__Short exercise__
Among the entries, which lines carry the string "script"? Copy each of them.

__Data excerpts__
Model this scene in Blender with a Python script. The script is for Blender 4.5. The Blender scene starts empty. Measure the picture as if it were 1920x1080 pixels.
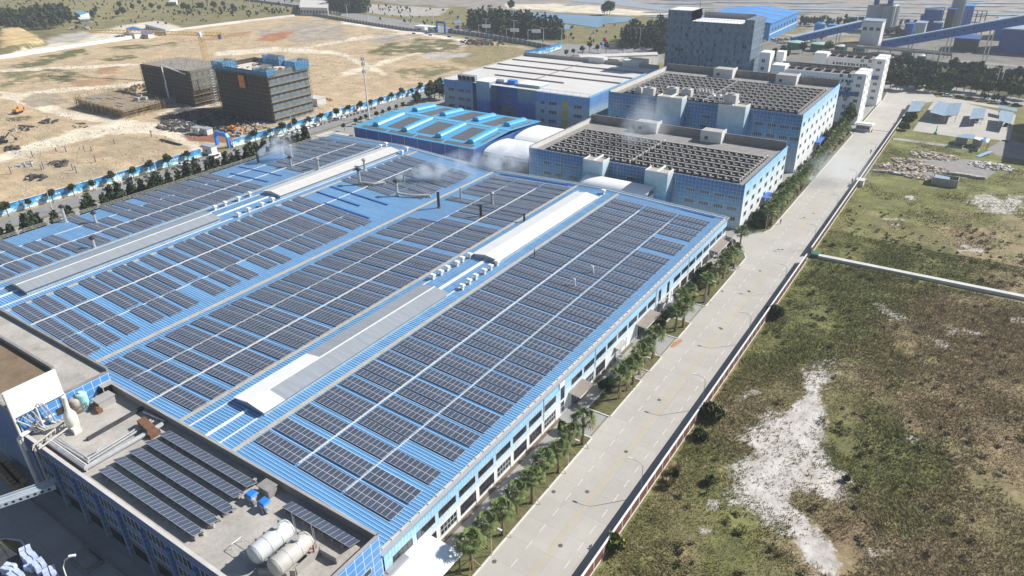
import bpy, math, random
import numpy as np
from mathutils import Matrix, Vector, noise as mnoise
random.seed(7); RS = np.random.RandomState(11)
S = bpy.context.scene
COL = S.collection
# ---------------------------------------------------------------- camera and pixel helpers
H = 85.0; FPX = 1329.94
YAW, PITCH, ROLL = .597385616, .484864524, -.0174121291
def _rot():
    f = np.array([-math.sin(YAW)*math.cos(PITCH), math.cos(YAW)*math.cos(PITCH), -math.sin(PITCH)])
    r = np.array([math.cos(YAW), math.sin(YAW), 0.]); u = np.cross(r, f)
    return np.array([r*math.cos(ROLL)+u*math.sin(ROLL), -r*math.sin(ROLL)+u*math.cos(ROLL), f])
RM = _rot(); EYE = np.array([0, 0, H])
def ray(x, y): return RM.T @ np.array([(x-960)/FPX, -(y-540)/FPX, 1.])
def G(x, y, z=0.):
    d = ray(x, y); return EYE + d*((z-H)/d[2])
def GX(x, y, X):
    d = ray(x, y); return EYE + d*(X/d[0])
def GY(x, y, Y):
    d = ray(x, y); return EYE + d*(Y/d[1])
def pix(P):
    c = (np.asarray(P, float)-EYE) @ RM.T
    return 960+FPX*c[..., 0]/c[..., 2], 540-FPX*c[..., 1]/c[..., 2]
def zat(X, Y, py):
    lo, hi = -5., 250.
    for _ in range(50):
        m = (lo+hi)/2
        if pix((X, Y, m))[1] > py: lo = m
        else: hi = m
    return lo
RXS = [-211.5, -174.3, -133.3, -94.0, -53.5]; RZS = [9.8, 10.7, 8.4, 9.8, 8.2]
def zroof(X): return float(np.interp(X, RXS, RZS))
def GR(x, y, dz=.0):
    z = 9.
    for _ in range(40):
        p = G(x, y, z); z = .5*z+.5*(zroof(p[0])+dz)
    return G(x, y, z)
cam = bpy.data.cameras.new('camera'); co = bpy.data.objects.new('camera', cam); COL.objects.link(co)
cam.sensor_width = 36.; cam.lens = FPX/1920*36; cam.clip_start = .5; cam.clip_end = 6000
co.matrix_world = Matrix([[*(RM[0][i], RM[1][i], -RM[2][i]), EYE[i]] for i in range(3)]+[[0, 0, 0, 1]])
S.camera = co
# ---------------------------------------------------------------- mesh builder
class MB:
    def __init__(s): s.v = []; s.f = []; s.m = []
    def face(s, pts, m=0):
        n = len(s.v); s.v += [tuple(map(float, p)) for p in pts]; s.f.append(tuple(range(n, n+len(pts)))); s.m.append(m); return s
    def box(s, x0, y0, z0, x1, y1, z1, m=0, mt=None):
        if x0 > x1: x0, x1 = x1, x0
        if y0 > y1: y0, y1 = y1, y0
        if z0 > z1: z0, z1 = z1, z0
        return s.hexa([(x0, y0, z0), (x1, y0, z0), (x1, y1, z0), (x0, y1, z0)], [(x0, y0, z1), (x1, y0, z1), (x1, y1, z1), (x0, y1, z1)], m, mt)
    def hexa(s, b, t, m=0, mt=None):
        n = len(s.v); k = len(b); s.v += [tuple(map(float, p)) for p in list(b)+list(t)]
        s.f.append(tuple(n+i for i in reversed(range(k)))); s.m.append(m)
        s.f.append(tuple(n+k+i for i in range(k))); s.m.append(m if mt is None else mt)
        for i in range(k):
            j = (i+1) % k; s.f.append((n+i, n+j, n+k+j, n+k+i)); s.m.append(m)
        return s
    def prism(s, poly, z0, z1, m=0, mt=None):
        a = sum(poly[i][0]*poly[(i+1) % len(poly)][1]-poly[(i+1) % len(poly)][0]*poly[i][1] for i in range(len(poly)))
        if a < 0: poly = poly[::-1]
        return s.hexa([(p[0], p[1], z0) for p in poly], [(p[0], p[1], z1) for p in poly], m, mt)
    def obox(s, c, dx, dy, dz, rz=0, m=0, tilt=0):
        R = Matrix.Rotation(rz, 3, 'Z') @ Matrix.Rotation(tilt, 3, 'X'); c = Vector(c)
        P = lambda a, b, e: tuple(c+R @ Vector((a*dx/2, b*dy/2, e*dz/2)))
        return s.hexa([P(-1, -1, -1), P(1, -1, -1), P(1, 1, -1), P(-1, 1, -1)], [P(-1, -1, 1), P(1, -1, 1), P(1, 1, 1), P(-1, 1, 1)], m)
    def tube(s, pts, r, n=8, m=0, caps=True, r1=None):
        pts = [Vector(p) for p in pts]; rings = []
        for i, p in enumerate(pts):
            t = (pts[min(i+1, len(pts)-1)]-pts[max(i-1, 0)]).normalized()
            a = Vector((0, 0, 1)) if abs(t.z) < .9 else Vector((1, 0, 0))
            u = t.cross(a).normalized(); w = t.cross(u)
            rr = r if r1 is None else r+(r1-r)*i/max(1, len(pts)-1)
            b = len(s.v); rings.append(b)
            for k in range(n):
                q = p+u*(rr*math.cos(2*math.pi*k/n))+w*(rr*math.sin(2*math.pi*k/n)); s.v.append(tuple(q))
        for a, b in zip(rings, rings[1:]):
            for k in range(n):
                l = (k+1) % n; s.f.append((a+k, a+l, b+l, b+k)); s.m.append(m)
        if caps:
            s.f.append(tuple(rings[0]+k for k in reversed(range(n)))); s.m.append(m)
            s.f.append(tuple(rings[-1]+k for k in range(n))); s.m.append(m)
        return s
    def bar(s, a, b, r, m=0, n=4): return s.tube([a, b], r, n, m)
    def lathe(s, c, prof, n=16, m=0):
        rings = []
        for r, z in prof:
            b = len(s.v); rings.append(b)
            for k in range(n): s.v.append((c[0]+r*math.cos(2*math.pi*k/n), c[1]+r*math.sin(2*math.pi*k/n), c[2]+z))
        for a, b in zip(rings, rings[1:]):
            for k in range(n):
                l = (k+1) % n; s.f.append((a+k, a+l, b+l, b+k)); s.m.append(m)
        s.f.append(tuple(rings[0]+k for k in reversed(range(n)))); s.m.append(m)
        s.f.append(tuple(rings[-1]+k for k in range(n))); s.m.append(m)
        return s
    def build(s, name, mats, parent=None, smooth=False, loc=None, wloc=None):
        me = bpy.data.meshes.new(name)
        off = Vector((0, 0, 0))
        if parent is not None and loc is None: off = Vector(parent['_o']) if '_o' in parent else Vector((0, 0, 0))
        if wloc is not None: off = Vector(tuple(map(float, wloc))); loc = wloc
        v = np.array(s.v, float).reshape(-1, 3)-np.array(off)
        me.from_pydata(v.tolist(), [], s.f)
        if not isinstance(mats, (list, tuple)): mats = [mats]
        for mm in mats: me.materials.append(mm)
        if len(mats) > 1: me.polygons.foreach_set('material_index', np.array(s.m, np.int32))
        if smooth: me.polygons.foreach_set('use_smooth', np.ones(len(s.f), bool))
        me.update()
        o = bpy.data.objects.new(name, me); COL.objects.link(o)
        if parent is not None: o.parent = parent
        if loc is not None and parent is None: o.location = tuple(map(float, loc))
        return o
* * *
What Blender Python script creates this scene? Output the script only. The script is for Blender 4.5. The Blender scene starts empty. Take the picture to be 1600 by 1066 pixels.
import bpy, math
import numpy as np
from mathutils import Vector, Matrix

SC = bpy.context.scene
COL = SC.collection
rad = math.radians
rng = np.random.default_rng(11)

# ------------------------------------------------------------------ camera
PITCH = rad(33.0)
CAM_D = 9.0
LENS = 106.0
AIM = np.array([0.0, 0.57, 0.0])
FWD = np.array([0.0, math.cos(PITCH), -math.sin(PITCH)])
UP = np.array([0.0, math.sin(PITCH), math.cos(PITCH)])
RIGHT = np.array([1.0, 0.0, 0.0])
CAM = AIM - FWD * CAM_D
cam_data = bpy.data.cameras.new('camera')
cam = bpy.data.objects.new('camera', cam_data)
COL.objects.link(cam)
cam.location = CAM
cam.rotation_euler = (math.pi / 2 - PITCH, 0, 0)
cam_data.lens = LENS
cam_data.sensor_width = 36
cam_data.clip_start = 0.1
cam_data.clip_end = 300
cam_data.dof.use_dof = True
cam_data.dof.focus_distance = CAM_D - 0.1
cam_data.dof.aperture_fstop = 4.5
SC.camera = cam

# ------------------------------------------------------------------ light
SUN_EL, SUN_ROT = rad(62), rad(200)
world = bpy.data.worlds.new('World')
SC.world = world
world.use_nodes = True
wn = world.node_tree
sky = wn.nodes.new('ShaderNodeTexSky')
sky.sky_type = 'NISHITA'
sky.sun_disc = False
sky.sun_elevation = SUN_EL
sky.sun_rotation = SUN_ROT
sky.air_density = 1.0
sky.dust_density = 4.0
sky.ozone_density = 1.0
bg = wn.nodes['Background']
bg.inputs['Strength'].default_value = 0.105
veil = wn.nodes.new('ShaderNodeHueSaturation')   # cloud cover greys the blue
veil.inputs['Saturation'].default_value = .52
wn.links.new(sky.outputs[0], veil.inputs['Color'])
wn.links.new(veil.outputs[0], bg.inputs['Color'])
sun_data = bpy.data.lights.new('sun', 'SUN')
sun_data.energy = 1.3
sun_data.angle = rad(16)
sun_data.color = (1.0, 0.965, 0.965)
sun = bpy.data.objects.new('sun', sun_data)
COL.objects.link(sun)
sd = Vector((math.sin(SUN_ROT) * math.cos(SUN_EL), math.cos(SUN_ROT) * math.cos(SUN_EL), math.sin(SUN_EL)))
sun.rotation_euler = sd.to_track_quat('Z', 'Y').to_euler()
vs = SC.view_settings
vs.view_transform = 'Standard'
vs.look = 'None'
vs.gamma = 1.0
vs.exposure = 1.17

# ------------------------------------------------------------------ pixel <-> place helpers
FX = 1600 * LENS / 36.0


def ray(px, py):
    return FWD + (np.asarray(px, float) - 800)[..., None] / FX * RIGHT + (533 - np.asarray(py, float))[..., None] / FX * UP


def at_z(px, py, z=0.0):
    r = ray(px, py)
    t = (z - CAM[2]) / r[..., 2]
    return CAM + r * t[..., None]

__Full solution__
Model this scene in Blender with a Python script. The script is for Blender 4.5. The Blender scene starts empty. Measure the picture as if it were 1920x1080 pixels.
What Blender Python script creates this scene? Output the script only. The script is for Blender 4.5. The Blender scene starts empty. Take the picture to be 1600 by 1066 pixels.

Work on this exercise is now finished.